EXERCISE REQUIREMENTS: In exact form, please repeat the records from their opening line down to the line with "tag(pydata('lint', v, f, M['lint']), 'pale", including that line.
***
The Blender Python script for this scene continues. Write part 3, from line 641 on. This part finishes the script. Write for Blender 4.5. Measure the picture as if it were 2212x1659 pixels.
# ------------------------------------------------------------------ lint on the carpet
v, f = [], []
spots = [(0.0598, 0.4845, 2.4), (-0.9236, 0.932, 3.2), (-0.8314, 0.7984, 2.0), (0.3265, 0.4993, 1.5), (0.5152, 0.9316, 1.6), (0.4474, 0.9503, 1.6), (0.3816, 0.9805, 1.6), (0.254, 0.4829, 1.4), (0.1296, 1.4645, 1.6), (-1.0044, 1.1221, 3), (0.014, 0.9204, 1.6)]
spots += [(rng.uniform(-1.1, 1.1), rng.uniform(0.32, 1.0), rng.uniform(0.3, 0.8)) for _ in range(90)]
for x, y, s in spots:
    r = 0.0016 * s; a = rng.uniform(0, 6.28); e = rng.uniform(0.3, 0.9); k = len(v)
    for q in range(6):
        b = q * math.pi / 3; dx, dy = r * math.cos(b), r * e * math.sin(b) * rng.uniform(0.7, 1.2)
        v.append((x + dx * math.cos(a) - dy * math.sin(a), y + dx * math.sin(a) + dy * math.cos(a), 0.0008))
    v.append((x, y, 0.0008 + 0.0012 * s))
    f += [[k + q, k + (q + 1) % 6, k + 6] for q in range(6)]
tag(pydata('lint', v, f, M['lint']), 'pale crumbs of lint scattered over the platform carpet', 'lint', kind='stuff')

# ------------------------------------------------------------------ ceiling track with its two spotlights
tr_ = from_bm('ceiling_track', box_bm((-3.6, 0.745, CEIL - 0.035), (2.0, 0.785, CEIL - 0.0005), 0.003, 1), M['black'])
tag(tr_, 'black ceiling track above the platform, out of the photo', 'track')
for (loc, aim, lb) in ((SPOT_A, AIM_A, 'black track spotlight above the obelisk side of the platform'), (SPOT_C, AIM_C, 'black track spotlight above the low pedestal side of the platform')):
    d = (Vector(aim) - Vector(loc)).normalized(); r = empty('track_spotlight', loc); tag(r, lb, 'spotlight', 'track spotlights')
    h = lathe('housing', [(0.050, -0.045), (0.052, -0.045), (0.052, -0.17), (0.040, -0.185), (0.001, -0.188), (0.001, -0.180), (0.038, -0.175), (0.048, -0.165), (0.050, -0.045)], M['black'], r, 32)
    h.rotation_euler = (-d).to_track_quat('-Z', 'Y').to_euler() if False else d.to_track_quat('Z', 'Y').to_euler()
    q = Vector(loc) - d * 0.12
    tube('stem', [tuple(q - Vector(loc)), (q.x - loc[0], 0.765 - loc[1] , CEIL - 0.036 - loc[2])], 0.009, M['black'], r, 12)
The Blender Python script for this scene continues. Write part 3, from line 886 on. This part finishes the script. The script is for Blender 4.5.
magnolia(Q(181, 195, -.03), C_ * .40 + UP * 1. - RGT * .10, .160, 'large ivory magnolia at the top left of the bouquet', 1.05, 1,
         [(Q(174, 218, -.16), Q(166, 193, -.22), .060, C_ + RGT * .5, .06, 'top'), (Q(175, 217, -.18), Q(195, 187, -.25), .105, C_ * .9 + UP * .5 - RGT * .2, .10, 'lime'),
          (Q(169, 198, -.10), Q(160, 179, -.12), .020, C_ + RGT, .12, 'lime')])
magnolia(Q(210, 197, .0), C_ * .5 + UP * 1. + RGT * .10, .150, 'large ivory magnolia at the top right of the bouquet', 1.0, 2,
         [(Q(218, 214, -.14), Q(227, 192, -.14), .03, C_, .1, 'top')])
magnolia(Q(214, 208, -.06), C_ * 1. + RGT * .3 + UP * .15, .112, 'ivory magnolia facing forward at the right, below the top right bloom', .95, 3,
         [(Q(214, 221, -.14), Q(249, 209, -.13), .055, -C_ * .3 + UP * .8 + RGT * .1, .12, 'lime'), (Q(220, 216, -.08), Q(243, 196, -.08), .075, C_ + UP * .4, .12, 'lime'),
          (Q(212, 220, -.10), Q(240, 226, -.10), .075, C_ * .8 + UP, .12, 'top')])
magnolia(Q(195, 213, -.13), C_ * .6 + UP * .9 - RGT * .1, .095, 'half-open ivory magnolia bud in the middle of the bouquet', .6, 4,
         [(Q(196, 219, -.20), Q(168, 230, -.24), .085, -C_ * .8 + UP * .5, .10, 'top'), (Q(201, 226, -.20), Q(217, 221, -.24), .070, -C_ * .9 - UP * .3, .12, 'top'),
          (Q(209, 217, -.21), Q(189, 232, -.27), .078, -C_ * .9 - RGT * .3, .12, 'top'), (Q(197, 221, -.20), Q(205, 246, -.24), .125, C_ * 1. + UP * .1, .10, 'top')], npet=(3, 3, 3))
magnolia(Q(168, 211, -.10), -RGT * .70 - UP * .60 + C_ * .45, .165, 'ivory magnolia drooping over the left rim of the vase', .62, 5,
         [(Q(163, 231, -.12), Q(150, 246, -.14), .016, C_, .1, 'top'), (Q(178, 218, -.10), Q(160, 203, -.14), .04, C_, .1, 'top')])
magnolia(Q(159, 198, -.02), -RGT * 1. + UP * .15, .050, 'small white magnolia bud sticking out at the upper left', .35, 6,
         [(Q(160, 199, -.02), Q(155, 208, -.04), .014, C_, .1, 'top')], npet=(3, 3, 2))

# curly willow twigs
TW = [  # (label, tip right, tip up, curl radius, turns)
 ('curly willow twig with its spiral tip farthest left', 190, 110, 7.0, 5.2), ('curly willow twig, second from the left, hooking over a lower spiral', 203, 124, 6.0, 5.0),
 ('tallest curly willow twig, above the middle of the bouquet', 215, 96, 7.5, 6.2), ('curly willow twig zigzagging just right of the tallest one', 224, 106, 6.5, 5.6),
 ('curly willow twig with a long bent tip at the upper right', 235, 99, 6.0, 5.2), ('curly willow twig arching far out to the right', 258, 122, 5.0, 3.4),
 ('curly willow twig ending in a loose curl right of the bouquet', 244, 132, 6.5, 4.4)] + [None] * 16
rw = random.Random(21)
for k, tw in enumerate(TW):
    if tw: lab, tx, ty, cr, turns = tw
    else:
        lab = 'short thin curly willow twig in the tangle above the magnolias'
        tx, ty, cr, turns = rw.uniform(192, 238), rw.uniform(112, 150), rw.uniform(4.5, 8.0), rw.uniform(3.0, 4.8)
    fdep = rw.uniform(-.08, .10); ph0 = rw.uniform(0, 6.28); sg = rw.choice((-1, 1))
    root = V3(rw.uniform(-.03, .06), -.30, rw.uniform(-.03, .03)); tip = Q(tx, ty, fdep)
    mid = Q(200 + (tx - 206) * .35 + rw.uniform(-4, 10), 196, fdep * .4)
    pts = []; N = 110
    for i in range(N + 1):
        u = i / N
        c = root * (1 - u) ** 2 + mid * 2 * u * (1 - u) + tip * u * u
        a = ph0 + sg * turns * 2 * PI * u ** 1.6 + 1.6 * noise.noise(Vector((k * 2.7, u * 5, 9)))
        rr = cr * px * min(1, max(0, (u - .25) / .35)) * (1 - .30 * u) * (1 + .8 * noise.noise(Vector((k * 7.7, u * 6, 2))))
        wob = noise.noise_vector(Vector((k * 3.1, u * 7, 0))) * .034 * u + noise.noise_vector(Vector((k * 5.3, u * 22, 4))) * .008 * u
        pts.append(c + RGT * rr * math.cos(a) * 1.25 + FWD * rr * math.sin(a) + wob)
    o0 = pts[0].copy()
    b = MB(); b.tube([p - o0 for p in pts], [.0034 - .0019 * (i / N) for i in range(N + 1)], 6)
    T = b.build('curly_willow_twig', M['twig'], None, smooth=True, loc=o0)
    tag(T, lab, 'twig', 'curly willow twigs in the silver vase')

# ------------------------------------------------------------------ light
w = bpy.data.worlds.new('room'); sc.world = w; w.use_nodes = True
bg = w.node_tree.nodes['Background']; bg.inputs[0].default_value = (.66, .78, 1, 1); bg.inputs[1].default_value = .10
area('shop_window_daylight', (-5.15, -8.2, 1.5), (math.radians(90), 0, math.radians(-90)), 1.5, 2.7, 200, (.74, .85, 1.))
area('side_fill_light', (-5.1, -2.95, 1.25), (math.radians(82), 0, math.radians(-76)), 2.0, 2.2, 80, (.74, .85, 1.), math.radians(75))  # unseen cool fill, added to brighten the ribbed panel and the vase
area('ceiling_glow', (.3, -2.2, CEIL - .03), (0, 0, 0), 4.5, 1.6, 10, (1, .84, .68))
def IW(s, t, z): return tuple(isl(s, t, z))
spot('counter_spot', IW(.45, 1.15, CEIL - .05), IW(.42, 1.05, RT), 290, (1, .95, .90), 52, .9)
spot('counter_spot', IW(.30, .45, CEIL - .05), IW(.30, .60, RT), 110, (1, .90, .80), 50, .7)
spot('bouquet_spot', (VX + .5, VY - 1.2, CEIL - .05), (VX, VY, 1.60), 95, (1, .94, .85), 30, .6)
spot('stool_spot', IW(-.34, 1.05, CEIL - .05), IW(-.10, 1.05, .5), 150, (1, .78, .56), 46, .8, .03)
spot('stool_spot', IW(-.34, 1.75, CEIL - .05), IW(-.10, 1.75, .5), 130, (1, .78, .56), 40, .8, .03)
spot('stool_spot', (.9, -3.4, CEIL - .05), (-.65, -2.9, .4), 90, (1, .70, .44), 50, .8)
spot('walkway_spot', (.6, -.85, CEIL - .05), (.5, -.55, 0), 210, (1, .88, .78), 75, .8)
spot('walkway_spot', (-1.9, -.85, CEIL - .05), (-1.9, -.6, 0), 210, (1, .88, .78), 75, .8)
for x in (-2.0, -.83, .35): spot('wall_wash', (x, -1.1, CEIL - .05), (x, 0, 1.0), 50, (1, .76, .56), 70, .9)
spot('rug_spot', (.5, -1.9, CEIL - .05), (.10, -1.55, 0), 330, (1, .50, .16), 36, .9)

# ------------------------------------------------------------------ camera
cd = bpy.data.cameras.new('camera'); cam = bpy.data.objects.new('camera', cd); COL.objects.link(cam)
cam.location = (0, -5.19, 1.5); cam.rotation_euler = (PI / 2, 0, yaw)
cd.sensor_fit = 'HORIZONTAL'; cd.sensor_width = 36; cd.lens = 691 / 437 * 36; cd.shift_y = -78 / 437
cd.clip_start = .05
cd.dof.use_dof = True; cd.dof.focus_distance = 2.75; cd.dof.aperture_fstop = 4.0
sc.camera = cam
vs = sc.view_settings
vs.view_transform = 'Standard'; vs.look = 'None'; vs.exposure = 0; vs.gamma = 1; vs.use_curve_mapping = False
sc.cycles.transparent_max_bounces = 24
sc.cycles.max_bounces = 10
***
REPLY:
The Blender Python script for this scene continues. Write part 3, from line 641 on. This part finishes the script. Write for Blender 4.5. Measure the picture as if it were 2212x1659 pixels.
# ------------------------------------------------------------------ lint on the carpet
v, f = [], []
spots = [(0.0598, 0.4845, 2.4), (-0.9236, 0.932, 3.2), (-0.8314, 0.7984, 2.0), (0.3265, 0.4993, 1.5), (0.5152, 0.9316, 1.6), (0.4474, 0.9503, 1.6), (0.3816, 0.9805, 1.6), (0.254, 0.4829, 1.4), (0.1296, 1.4645, 1.6), (-1.0044, 1.1221, 3), (0.014, 0.9204, 1.6)]
spots += [(rng.uniform(-1.1, 1.1), rng.uniform(0.32, 1.0), rng.uniform(0.3, 0.8)) for _ in range(90)]
for x, y, s in spots:
    r = 0.0016 * s; a = rng.uniform(0, 6.28); e = rng.uniform(0.3, 0.9); k = len(v)
    for q in range(6):
        b = q * math.pi / 3; dx, dy = r * math.cos(b), r * e * math.sin(b) * rng.uniform(0.7, 1.2)
        v.append((x + dx * math.cos(a) - dy * math.sin(a), y + dx * math.sin(a) + dy * math.cos(a), 0.0008))
    v.append((x, y, 0.0008 + 0.0012 * s))
    f += [[k + q, k + (q + 1) % 6, k + 6] for q in range(6)]
tag(pydata('lint', v, f, M['lint']), 'pale crumbs of lint scattered over the platform carpet', 'lint', kind='stuff')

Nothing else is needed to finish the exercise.